Жаль! Какой это был бы жест! Мятежный Дрезден этим фонтаном мученического огня навеки запечатлел бы в памяти склеротички Истории героический символ утопленной в крови европейской революции, а Мишель Бакунин… О, от скольких ошибок своей дальнейшей жизни он был бы разом избавлен!
Но судьба, втащив вчерашнего "метафизика" в настоящее суровое дело, перестала быть милостивой к нему. Бакунин взялся вывести из Дрездена повстанцев и таким образом спас 1800 человек, но во время ночного марша все они разошлись по домам, и наутро смертельно усталый Бакунин, дойдя до Хемница, остался вдвоем с неким Гейбнером, с которым они и завалились в местную гостиницу, чтобы отдохнуть. Немецкие бюргеры выволокли их оттуда и сдали прусскому батальону.
В январе саксонский суд приговорил троих бунтовщиков: Бакунина, Гервега и Реккеля – к смертной казни через гильотинирование. Бакунин хладнокровно отвечал, что, как офицер, он предпочел бы расстрел. Смертная казнь в Саксонии в то время была отменена, de jure ее еще не успели восстановить, поэтому суд, блефуя, предложил приговоренным подать королю прошение о помиловании. Бакунин отказался.
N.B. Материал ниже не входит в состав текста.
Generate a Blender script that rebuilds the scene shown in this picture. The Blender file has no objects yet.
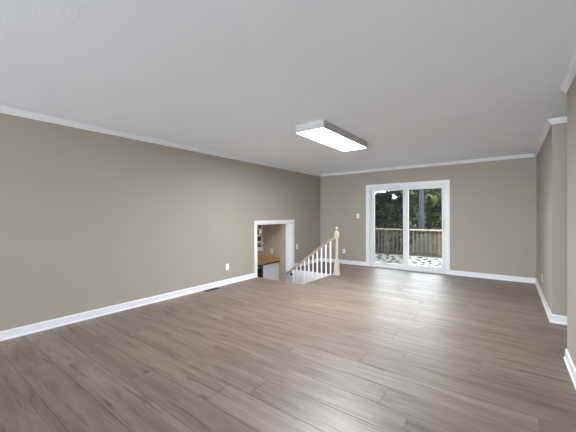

И лишь когда ему сказали, что один из его сотоварищей ради семьи просит все же написать прошение, он немедленно согласился.
Теперь его ожидало пожизненное одиночное заключение. Михаилу Бакунину было в это время тридцать шесть лет…
Конечно, узник замка Кенигсштайн вряд ли предполагал, что большую часть своего тюремного срока он просидит на родине, но так сложилась судьба. Саксонцы передали Бакунина австрийцам, в крепость св. Георгия, а затем в Ольмюц, где его цепью приковали к стене. В 1851 году он был передан австрийскими властями России. Место жительства узника было определено в самом центре Петербурга, напротив Зимнего дворца: разумеется, это был знаменитый Алексеевский равелин Петропавловской крепости.